Il Kung Fu è la mia vita, anche se non ne è l’unica componente. La sua percentuale però è molto alta, e i momenti di crisi li soffro molto. Farà parte del movimento yin-crisi/yang-pienezza? Una sera vai in palestra e fai lezione, ti percepisci lento, goffo, impacciato. Non sei soddisfatto di calci, forme, sparring. Nemmeno delle interazioni con le persone, dato che il tuo disagio traspare chiaramente. Cominciano le domande, i dialoghi con te stesso: «Ma perché faccio queste cose? Perché stasera mi sento così? Non sarà forse che è questo che sono, ma di solito non me ne accorgo perché accecato dalla passione? Se io non fossi portato e me ne accorgessi solo in momenti come questi? Forse dovrei smettere…forse sono ridicolo». Magari è vero, ma non è questo il punto.
In quei momenti senti essere caduto, ma non ti senti affatto un eroe. È magari a posteriori che vivi la parabola a là Rocky, quando rinasci e hai la grinta di prima. Le oscillazioni di questo genere hanno un buona parte di fisiologico in ogni ambito.
Pensate al calcio e a Roberto Baggio, uno di quei rari calciatori che possiamo definire anche artisti. «Raffaello Baggio» e «Pinturicchio Del Piero», dicevano. Anche a Michael Jordan, persosi nel baseball e ritornato a stravincere poi con i Chicago Bulls.
Le persone che ci stanno intorno ci sostengono, ma questo è più spesso vero sul piano generale: non tutti possono avvalersi di un amico collega di pratica che può comprendere a pieno e aiutarci a rialzarci. Per chi può, se la persona in questione è davvero speciale dovrete ritenervi fortunati e magari ricordarvi che potrà succedere che dobbiate restituire quello stesso sostegno proprio a lui. O a qualche altro. Più complesso è per chi ha vicino persone che non comprendono fino in fondo la sua crisi. Non possono viverne gli aspetti tecnici e psicologici tipici. Ancora peggio per chi non ha nessuno, certo: ma lì il problema non è tanto la crisi quanto la solitudine, e questa non è la storia che vorrei raccontare qui.
In quei casi credo che ci sia poco da insegnare e tanto da imparare per tutti. Anzi no, non si tratta nemmeno di imparare. È più un’esperienza così straniante e intensa che si lascia solo vivere, che si può certamente rivivere ma non è corretto, secondo me, dire che «si impara» o «si conosce». La prima volta che la si vive è sicuramente la peggiore. O magari per qualcuno no, chissà. Il tutto è molto soggettivo.

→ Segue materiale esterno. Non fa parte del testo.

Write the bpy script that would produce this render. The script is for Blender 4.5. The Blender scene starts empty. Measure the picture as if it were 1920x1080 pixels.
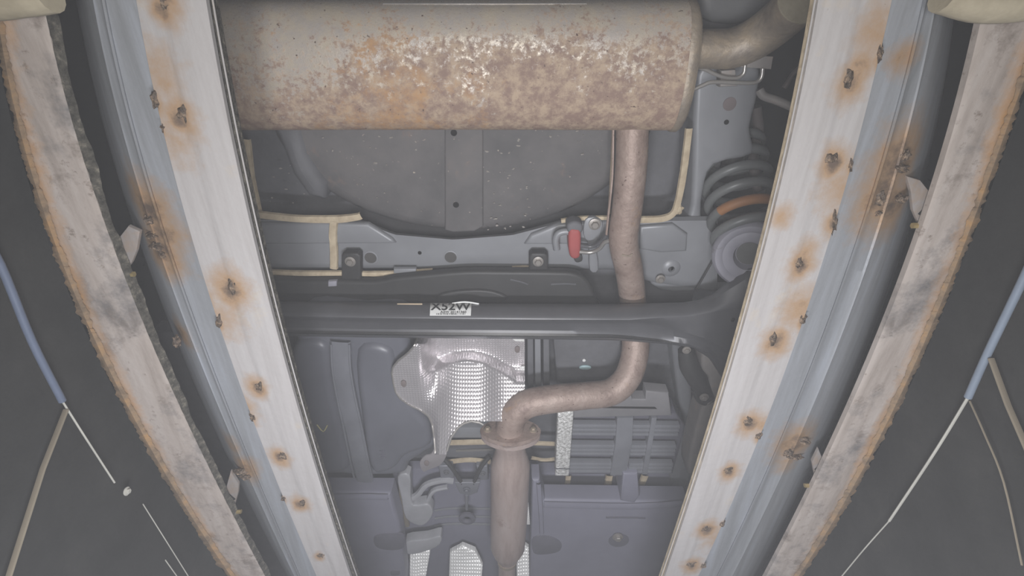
import bpy, bmesh, math, random
import numpy as np
from mathutils import Vector, Matrix, noise as mnoise

random.seed(7)
SC = bpy.context.scene
COL = SC.collection

# ---------------------------------------------------------------- camera, world, lamps, exposure
H = 0.80                       # camera height above the pit floor
F = 1000.0                     # focal length in pixels of a 1920 wide frame
TH = math.radians(31.1)        # lean of the camera from straight up towards the car's front (+Y)
R_ = Vector((1, 0, 0))
U_ = Vector((0, -math.cos(TH), math.sin(TH)))
F_ = Vector((0, math.sin(TH), math.cos(TH)))
CAM = Vector((0, 0, H))
cd = bpy.data.cameras.new('camera')
cam = bpy.data.objects.new('camera', cd)
COL.objects.link(cam)
cd.sensor_width = 36.0
cd.lens = 36.0 * F / 1920.0
cd.clip_start = 0.01
M = Matrix((R_, U_, -F_)).transposed().to_4x4()
M.translation = CAM
cam.matrix_world = M
SC.camera = cam

SC.view_settings.view_transform = 'Standard'
SC.view_settings.look = 'None'
SC.view_settings.gamma = 1.0
SC.view_settings.use_curve_mapping = False
SC.view_settings.exposure = 0.0

w = bpy.data.worlds.new('world')
SC.world = w
w.use_nodes = True
w.node_tree.nodes['Background'].inputs[0].default_value = (0.80, 0.82, 0.9, 1)
w.node_tree.nodes['Background'].inputs[1].default_value = 0.02


def lamp(x, y, z, power, size, tx, ty, col=(1, 0.985, 0.96)):
    l = bpy.data.lights.new('pit_or_fill_lamp', 'AREA')
    l.shape = 'RECTANGLE'
    l.size, l.size_y = size
    l.energy = power
    l.color = col
    o = bpy.data.objects.new('pit_or_fill_lamp', l)
    COL.objects.link(o)
    o.location = (x, y, H + z)
    d = Vector((tx, ty, H + 0.8)) - o.location
    o.rotation_euler = d.to_track_quat('-Z', 'Y').to_euler()
    return o


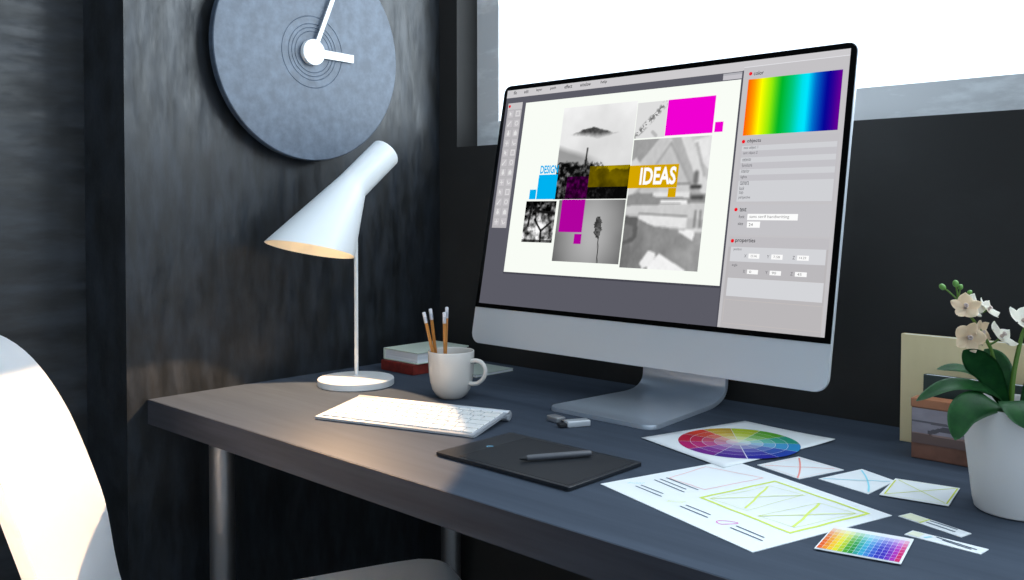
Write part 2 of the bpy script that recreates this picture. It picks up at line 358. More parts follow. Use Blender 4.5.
# bent aluminium stand: foot plate that curls up into the neck
cl = bez([(-0.165, 0.0035), (-0.1635, 0.0035), (-0.160, 0.0035), (-0.153, 0.0035), (-0.143, 0.0035), (-0.10, 0.0035), (-0.03, 0.0035), (0.030, 0.0045), (0.060, 0.016), (0.068, 0.038), (0.062, 0.075), (0.036, 0.120), (0.004, 0.165)], 10)
bm = bmesh.new(); rings = []
for i, p in enumerate(cl):
    d = (cl[min(i + 1, len(cl) - 1)] - cl[max(i - 1, 0)]).normalized(); nn = Vector((-d.y, d.x)); t = 0.0032
    s = i / (len(cl) - 1); w = 0.1005 - 0.019 * max(0.0, min(1.0, (p.x + 0.160) / 0.20))
    f = -0.153 - p.x
    dist = (p.x + 0.165) if s < .4 else 1.0
    if dist < 0.022: w -= 0.022 - math.sqrt(max(0, 0.022 ** 2 - (0.022 - dist) ** 2))
    a, b = p + nn * t, p - nn * t
    rings.append([Vector((-w + 0.001, a.x, a.y)), Vector((w - 0.001, a.x, a.y)), Vector((w, a.x * .7 + b.x * .3, a.y * .7 + b.y * .3)), Vector((w, b.x, b.y)), Vector((-w, b.x, b.y)), Vector((-w, a.x * .7 + b.x * .3, a.y * .7 + b.y * .3))])
loft(bm, rings); obj('stand', bm, m_alu_foot, comp, smooth=True, angle=50)

# --- what the screen shows (millimetres on the panel, before the size factor K)
def SF(u, v, l): return P(u * K / 1000, v * K / 1000, 0.0013 + 0.00012 * l)
S = Paint(SF)
rng = np.random.RandomState(7)
def vnoise(h, w, sc, seed=0, octs=4):
    out = np.zeros((h, w)); amp = 1.0; tot = 0
    for o in range(octs):
        r = np.random.RandomState(seed + o); n = max(2, int(sc * 2 ** o) + 2); g = r.rand(n + 1, n + 1)
        y = np.linspace(0, n - 1.001, h); x = np.linspace(0, n - 1.001, w); yi = y.astype(int); xi = x.astype(int); fy = (y - yi)[:, None]; fx = (x - xi)[None, :]
        fy = fy * fy * (3 - 2 * fy); fx = fx * fx * (3 - 2 * fx)
        v = g[yi][:, xi] * (1 - fy) * (1 - fx) + g[yi + 1][:, xi] * fy * (1 - fx) + g[yi][:, xi + 1] * (1 - fy) * fx + g[yi + 1][:, xi + 1] * fy * fx
        out += v * amp; tot += amp; amp *= 0.55
    return out / tot
class Pic:
    def __init__(s, w, h, bg=0.9): s.w, s.h = w, h; s.a = np.full((h, w), float(bg)); s.X, s.Y = np.meshgrid((np.arange(w) + .5) / w, (np.arange(h) + .5) / h)
    def poly(s, pts, val, al=1.0):
        inside = np.zeros((s.h, s.w), bool); n = len(pts); j = n - 1
        for i in range(n):
            xi, yi = pts[i]; xj, yj = pts[j]
            if yi != yj:
                c = ((yi > s.Y) != (yj > s.Y)) & (s.X < (xj - xi) * (s.Y - yi) / (yj - yi) + xi); inside ^= c
            j = i
        v = val if np.ndim(val) else np.full_like(s.a, float(val))
        s.a = np.where(inside, s.a * (1 - al) + v * al, s.a)
    def line(s, a, b, w, val, al=1.0):
        ax_, ay = a; bx, by = b; dx, dy = (bx - ax_), (by - ay); asp = s.h / s.w; L2 = dx * dx + (dy * asp) ** 2 + 1e-9
        t = np.clip(((s.X - ax_) * dx + (s.Y - ay) * asp * dy * asp) / L2, 0, 1)
        d = np.sqrt((s.X - ax_ - t * dx) ** 2 + ((s.Y - ay - t * dy) * asp) ** 2); k = np.clip(1.5 - d / w, 0, 1) * al
        s.a = s.a * (1 - k) + val * k
    def rgb(s, tint=(1, 1, 1)):
        g = np.clip(s.a, 0, 1); g = np.where(g <= 0.04045, g / 12.92, ((g + 0.055) / 1.055) ** 2.4); return np.stack([g * tint[0], g * tint[1], g * tint[2]], -1)
BG = G(91, 91, 101); PANEL = G(196, 194, 197); PG2 = G(208, 209, 213); PG1 = G(194, 192, 196)
S.rect(-298.5, -181, 298.5, 181, BG, 0)
S.rect(-298.5, 167.5, 298.5, 181, G(205, 203, 206), 1)                       # menu bar
for t, u, w in (('file', -279.8, 7), ('edit', -254.4, 10), ('layer', -225.5, 13), ('path', -195.2, 12), ('effect', -162.8, 16), ('window', -127.9, 22), ('help', -91.3, 12)):
    S.text(t, u - w / 2, 172.8, u + w / 2, 178.8, G(50, 50, 55), 2, 0.01)
S.rect(151.2, -181, 298.5, 172.3, PANEL, 2); S.rect(149.0, -181, 151.2, 168, G(80, 80, 90), 2); S.rect(151.2, 171.6, 298.5, 172.6, G(226, 226, 230), 3)
S.rect(119.5, 157.3, 148.8, 166.5, G(196, 194, 200), 2); S.rect(119.5, 163.6, 148.8, 166.5, G(176, 176, 182), 3)
# tool palette
S.rect(-292.4, -55, -259.3, 158, G(186, 184, 187), 2); S.rect(-292.4, 147, -259.3, 158, G(200, 198, 200), 3); S.disc(-288.5, 152.6, 2.6, G(235, 20, 40), 4)
for r in range(12):
    v = 139 - r * 16.73
    for c in range(2):
        u = -283.5 + c * 16.4
        S.rect(u - 7, v - 7, u + 7, v + 7, G(170, 168, 172), 3); S.rect(u - 6.4, v - 6.4, u + 6.4, v + 6.4, G(197, 194, 198), 4)
        w = G(226); k = (r * 2 + c) % 8
        if k == 0: S.poly([(u - 3, v + 4), (u - 3, v - 3), (u - 1, v - 1), (u + 1, v - 4), (u + 2, v - 3), (u + .5, v), (u + 3, v)], w, 5)
        elif k == 1: S.line([(u - 4, v - 4), (u + 4, v - 4), (u + 4, v + 4), (u - 4, v + 4), (u - 4, v - 4)], 1.2, w, 5)
        elif k == 2: S.line([(u - 4, v - 4), (u + 3, v + 4)], 1.6, w, 5); S.disc(u - 3.5, v - 3, 1.5, w, 5)
        elif k == 3: S.line([(u + 3.5 * math.cos(a * PI / 6), v + 3.5 * math.sin(a * PI / 6)) for a in range(13)], 1.2, w, 5)
        elif k == 4: S.disc(u, v - 1, 3, w, 5); S.rect(u - 1.4, v + 1, u + 1.4, v + 5, w, 5)
        elif k == 5: S.poly([(u - 3.5, v - 4), (u + 3.5, v - 4), (u + 3.5, v + 1), (u, v + 4.5), (u - 3.5, v + 1)], w, 5)
        elif k == 6: S.line([(u - 4, v), (u + 4, v)], 1.3, w, 5); S.line([(u, v - 4), (u, v + 4)], 1.3, w, 5)
        else: S.line([(u - 4, v + 3), (u - 1, v - 3), (u + 4, v - 1)], 1.5, w, 5)
# the page
S.rect(-252.5, -130, 149, -127, G(70, 70, 80), 1)
S.rect(-251.5, -127.0, 148.3, 156, G(249, 253, 246), 2)
# mountain photograph
p = Pic(100, 104, 0.93); n1 = vnoise(104, 100, 4, 3, 5); n2 = vnoise(104, 100, 26, 9, 4); n3 = vnoise(104, 100, 2, 21, 3)
p.a = 0.97 - 0.10 * n3 + 0.06 * (n1 - .5) - 0.10 * p.Y
ridge = 0.312 - 0.085 * np.exp(-((p.X - 0.44) / 0.22) ** 2) + 0.045 * (vnoise(104, 100, 14, 5, 3) - .5)
base_ = 0.345 - 0.02 * np.sin(p.X * 9) + 0.10 * (n1 - .5)
mk = np.clip((p.Y - ridge) * 60, 0, 1) * np.clip((base_ - p.Y) * 18, 0, 1) * np.clip((p.X - .10) * 12, 0, 1) * np.clip((.82 - p.X) * 8, 0, 1)
p.a = p.a * (1 - mk) + (0.16 + 0.30 * n2) * mk
h2 = np.clip((p.Y - (0.40 + 0.28 * p.X + .02 * (n1 - .5))) * 14, 0, 1) * np.clip((0.66 - p.X) * 3, 0, 1); p.a = p.a * (1 - 0.62 * h2) + (0.40 + .25 * (p.Y - .4)) * h2 * 0.62
fog = np.clip((p.Y - 0.55) * 6, 0, 1) * np.clip((0.80 - p.Y) * 8, 0, 1) * n3; p.a = p.a * (1 - 0.5 * fog) + 0.80 * 0.5 * fog
tree = 0.575 + 0.12 * p.X + 0.16 * (vnoise(104, 100, 15, 33, 4) - 0.5) - 0.05 * (np.exp(-((p.X - 0.40) / 0.03) ** 2)) * 1.6
fk = np.clip((p.Y - tree) * 30, 0, 1); p.a = p.a * (1 - fk) + np.clip((n2 - 0.40) * 1.5 * np.clip(1.1 - p.X * 0.9 - (p.Y - .7), 0.1, 1), 0.03, 0.55) * fk
p.line((0.405, 0.46), (0.400, 0.66), 0.009, 0.12)
rgb = p.rgb()
X, Y = p.X, p.Y
yk = (X > 0.47) & (Y > (140 - 43) / 148) & (Y < (140 - 10.5) / 148); dark = np.clip(rgb[..., 0], 0, 1)
yn = np.clip((n1[yk] - .42) * 3, 0, 1); rgb[yk] = np.stack([0.035 + 0.13 * yn + 0.35 * dark[yk], 0.026 + 0.09 * yn + 0.26 * dark[yk], 0.0 * dark[yk]], -1)
mk2 = (X > 0.165) & (X < 0.47) & (Y > (140 - 27.5) / 148); nn2 = np.clip((n2 - .3) * 1.2, 0, 1)[mk2]
rgb[mk2] = np.stack([0.012 + 0.22 * nn2 ** 1.6, 0 * nn2, 0.012 + 0.19 * nn2 ** 1.6], -1)
S.image(-165, -8, -21.5, 140, rgb, 3)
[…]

Ritornando su un livello meno psicologico e più tecnico, quasi statistico, io credo che qualcosa del genere possa capitare solo a chi vive l’arte fino in fondo.
Bisogna qui assolutamente fare una differenza. Non si tratta del praticante che si è iscritto in palestra per fare qualcosa e sceglie il Kung Fu perché «è fico», ma ad un certo punto gli passa la voglia. Magari non va più per un po’ e poi riprende, ma questa non è la crisi di cui parlavo. In quel genere di vissuto si ha quasi la sensazione di voler riuscire a tornare ad apprezzare se stessi, mentre in quest’ultimo caso è semplicemente che non si ha più voglia. Un rientro dopo un periodo di svogliatezza non è un rialzarsi dopo una caduta più di quanto lo sia tornare ad allenarsi dopo 2 settimane di influenza.
Molto tempo fa, quando facevo gli Scout, il caporeparto una sera chiese a tutti: «perché secondo voi quando siete in crisi e chiedete un consiglio ad un amico, lui vi risponde subito?» Un ragazzo rispose: «perché in realtà non gliene frega niente, ma nemmeno lo sa». Persino in buona fede, dunque, non si rende conto che trova più facilmente una soluzione solo perché non c’è veramente dentro.
Non credo sia sempre così, ma di vero c’è che una comprensione profonda alimenta il dubbio, fa condividere la vera difficoltà che c’è per uscirne. È importante quindi il sostegno di un amico che può davvero capire. Forse per questo esistono gli alcolisti anonimi o roba del genere. Ci vorrebbero gli «artisti marziali anonimi», sempre se con questa espressione non vogliamo intendere i fenomeni da forum che dal nickname sanno tutto. Dietro lo schermo o in generale lontano dalla messa in discussione, siamo tutti anonimi. Non illudiamoci però: non si tratta dei «senza nome», maestri come Jet Li in Hero.